Exercise: Nothing may be dropped or altered: reproduce all the data.

Source excerpt:

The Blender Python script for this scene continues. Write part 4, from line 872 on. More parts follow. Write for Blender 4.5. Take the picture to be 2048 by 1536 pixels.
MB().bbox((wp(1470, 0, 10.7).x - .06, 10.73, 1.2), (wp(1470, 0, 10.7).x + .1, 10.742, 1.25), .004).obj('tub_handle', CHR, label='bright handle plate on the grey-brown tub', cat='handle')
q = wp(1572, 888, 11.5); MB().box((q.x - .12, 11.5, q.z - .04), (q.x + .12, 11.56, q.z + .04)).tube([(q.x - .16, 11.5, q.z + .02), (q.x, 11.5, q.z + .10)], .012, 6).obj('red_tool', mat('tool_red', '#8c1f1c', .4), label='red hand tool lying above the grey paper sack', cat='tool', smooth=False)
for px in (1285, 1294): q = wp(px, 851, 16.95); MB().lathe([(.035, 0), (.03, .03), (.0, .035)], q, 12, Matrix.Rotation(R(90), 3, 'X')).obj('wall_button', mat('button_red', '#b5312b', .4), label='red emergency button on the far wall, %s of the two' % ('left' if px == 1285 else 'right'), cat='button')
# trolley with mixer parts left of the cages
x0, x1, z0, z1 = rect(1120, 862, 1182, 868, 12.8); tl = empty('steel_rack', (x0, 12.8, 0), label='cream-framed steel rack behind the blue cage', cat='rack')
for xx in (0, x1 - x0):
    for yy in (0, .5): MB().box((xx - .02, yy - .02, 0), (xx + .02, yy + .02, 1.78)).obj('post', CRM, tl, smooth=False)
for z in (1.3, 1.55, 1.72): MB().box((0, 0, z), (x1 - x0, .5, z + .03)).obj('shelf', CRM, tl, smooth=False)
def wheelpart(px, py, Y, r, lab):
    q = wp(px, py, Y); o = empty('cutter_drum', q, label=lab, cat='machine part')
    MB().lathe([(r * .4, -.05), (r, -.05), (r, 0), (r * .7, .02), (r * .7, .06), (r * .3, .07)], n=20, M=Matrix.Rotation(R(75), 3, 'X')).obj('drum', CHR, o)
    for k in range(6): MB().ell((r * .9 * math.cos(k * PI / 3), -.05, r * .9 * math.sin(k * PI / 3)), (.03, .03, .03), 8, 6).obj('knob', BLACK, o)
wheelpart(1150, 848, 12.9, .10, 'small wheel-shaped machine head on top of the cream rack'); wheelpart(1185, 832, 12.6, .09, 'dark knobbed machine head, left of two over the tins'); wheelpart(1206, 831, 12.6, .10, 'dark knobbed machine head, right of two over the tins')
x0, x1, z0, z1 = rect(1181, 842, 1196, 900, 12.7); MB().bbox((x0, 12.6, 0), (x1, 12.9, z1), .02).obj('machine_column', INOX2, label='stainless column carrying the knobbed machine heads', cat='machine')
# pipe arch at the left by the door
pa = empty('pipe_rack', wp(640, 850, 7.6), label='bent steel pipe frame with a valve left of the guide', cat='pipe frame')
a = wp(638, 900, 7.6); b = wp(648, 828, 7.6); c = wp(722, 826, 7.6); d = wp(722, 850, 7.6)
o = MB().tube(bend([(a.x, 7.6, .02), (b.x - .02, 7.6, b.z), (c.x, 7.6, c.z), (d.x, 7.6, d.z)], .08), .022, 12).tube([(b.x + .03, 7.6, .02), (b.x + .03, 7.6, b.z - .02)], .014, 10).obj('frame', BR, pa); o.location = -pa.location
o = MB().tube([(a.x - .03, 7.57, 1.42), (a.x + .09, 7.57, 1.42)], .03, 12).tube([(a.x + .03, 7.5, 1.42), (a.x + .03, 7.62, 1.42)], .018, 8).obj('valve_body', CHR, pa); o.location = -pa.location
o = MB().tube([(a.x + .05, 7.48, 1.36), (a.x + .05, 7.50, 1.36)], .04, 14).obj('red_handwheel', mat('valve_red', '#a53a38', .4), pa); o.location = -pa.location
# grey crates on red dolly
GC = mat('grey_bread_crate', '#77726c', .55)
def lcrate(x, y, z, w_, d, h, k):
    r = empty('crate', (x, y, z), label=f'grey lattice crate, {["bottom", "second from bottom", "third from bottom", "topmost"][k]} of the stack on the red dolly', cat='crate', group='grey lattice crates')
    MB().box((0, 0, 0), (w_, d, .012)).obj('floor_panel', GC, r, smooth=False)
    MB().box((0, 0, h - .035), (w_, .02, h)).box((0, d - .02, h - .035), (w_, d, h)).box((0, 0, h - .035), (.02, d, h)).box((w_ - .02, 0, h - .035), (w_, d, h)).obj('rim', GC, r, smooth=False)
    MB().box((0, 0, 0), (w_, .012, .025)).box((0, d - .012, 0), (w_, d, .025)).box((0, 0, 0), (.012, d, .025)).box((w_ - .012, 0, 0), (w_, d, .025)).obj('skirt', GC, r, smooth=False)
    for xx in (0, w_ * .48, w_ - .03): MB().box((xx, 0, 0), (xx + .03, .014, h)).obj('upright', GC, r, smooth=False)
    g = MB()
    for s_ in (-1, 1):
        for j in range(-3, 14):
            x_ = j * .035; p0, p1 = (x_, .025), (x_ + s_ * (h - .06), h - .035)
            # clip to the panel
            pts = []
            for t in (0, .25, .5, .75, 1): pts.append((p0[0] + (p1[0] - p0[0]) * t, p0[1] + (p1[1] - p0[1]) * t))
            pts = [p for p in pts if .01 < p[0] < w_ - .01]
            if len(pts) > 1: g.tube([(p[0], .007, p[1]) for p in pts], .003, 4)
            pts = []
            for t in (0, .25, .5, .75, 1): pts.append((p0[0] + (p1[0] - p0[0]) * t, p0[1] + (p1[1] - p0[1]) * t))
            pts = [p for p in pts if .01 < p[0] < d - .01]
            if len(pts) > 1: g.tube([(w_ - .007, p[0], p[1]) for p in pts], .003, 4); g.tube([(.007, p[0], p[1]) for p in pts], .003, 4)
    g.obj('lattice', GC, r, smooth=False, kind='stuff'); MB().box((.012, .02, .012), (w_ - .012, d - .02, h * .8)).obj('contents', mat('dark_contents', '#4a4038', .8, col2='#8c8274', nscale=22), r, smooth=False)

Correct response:
The Blender Python script for this scene continues. Write part 4, from line 872 on. More parts follow. Write for Blender 4.5. Take the picture to be 2048 by 1536 pixels.
MB().bbox((wp(1470, 0, 10.7).x - .06, 10.73, 1.2), (wp(1470, 0, 10.7).x + .1, 10.742, 1.25), .004).obj('tub_handle', CHR, label='bright handle plate on the grey-brown tub', cat='handle')
q = wp(1572, 888, 11.5); MB().box((q.x - .12, 11.5, q.z - .04), (q.x + .12, 11.56, q.z + .04)).tube([(q.x - .16, 11.5, q.z + .02), (q.x, 11.5, q.z + .10)], .012, 6).obj('red_tool', mat('tool_red', '#8c1f1c', .4), label='red hand tool lying above the grey paper sack', cat='tool', smooth=False)
for px in (1285, 1294): q = wp(px, 851, 16.95); MB().lathe([(.035, 0), (.03, .03), (.0, .035)], q, 12, Matrix.Rotation(R(90), 3, 'X')).obj('wall_button', mat('button_red', '#b5312b', .4), label='red emergency button on the far wall, %s of the two' % ('left' if px == 1285 else 'right'), cat='button')
# trolley with mixer parts left of the cages
x0, x1, z0, z1 = rect(1120, 862, 1182, 868, 12.8); tl = empty('steel_rack', (x0, 12.8, 0), label='cream-framed steel rack behind the blue cage', cat='rack')
for xx in (0, x1 - x0):
    for yy in (0, .5): MB().box((xx - .02, yy - .02, 0), (xx + .02, yy + .02, 1.78)).obj('post', CRM, tl, smooth=False)
for z in (1.3, 1.55, 1.72): MB().box((0, 0, z), (x1 - x0, .5, z + .03)).obj('shelf', CRM, tl, smooth=False)
def wheelpart(px, py, Y, r, lab):
    q = wp(px, py, Y); o = empty('cutter_drum', q, label=lab, cat='machine part')
    MB().lathe([(r * .4, -.05), (r, -.05), (r, 0), (r * .7, .02), (r * .7, .06), (r * .3, .07)], n=20, M=Matrix.Rotation(R(75), 3, 'X')).obj('drum', CHR, o)
    for k in range(6): MB().ell((r * .9 * math.cos(k * PI / 3), -.05, r * .9 * math.sin(k * PI / 3)), (.03, .03, .03), 8, 6).obj('knob', BLACK, o)
wheelpart(1150, 848, 12.9, .10, 'small wheel-shaped machine head on top of the cream rack'); wheelpart(1185, 832, 12.6, .09, 'dark knobbed machine head, left of two over the tins'); wheelpart(1206, 831, 12.6, .10, 'dark knobbed machine head, right of two over the tins')
x0, x1, z0, z1 = rect(1181, 842, 1196, 900, 12.7); MB().bbox((x0, 12.6, 0), (x1, 12.9, z1), .02).obj('machine_column', INOX2, label='stainless column carrying the knobbed machine heads', cat='machine')
# pipe arch at the left by the door
pa = empty('pipe_rack', wp(640, 850, 7.6), label='bent steel pipe frame with a valve left of the guide', cat='pipe frame')
a = wp(638, 900, 7.6); b = wp(648, 828, 7.6); c = wp(722, 826, 7.6); d = wp(722, 850, 7.6)
o = MB().tube(bend([(a.x, 7.6, .02), (b.x - .02, 7.6, b.z), (c.x, 7.6, c.z), (d.x, 7.6, d.z)], .08), .022, 12).tube([(b.x + .03, 7.6, .02), (b.x + .03, 7.6, b.z - .02)], .014, 10).obj('frame', BR, pa); o.location = -pa.location
o = MB().tube([(a.x - .03, 7.57, 1.42), (a.x + .09, 7.57, 1.42)], .03, 12).tube([(a.x + .03, 7.5, 1.42), (a.x + .03, 7.62, 1.42)], .018, 8).obj('valve_body', CHR, pa); o.location = -pa.location
o = MB().tube([(a.x + .05, 7.48, 1.36), (a.x + .05, 7.50, 1.36)], .04, 14).obj('red_handwheel', mat('valve_red', '#a53a38', .4), pa); o.location = -pa.location
# grey crates on red dolly
GC = mat('grey_bread_crate', '#77726c', .55)
def lcrate(x, y, z, w_, d, h, k):
    r = empty('crate', (x, y, z), label=f'grey lattice crate, {["bottom", "second from bottom", "third from bottom", "topmost"][k]} of the stack on the red dolly', cat='crate', group='grey lattice crates')
    MB().box((0, 0, 0), (w_, d, .012)).obj('floor_panel', GC, r, smooth=False)
    MB().box((0, 0, h - .035), (w_, .02, h)).box((0, d - .02, h - .035), (w_, d, h)).box((0, 0, h - .035), (.02, d, h)).box((w_ - .02, 0, h - .035), (w_, d, h)).obj('rim', GC, r, smooth=False)
    MB().box((0, 0, 0), (w_, .012, .025)).box((0, d - .012, 0), (w_, d, .025)).box((0, 0, 0), (.012, d, .025)).box((w_ - .012, 0, 0), (w_, d, .025)).obj('skirt', GC, r, smooth=False)
    for xx in (0, w_ * .48, w_ - .03): MB().box((xx, 0, 0), (xx + .03, .014, h)).obj('upright', GC, r, smooth=False)
    g = MB()
    for s_ in (-1, 1):
        for j in range(-3, 14):
            x_ = j * .035; p0, p1 = (x_, .025), (x_ + s_ * (h - .06), h - .035)
            # clip to the panel
            pts = []
            for t in (0, .25, .5, .75, 1): pts.append((p0[0] + (p1[0] - p0[0]) * t, p0[1] + (p1[1] - p0[1]) * t))
            pts = [p for p in pts if .01 < p[0] < w_ - .01]
            if len(pts) > 1: g.tube([(p[0], .007, p[1]) for p in pts], .003, 4)
            pts = []
            for t in (0, .25, .5, .75, 1): pts.append((p0[0] + (p1[0] - p0[0]) * t, p0[1] + (p1[1] - p0[1]) * t))
            pts = [p for p in pts if .01 < p[0] < d - .01]
            if len(pts) > 1: g.tube([(w_ - .007, p[0], p[1]) for p in pts], .003, 4); g.tube([(.007, p[0], p[1]) for p in pts], .003, 4)
    g.obj('lattice', GC, r, smooth=False, kind='stuff'); MB().box((.012, .02, .012), (w_ - .012, d - .02, h * .8)).obj('contents', mat('dark_contents', '#4a4038', .8, col2='#8c8274', nscale=22), r, smooth=False)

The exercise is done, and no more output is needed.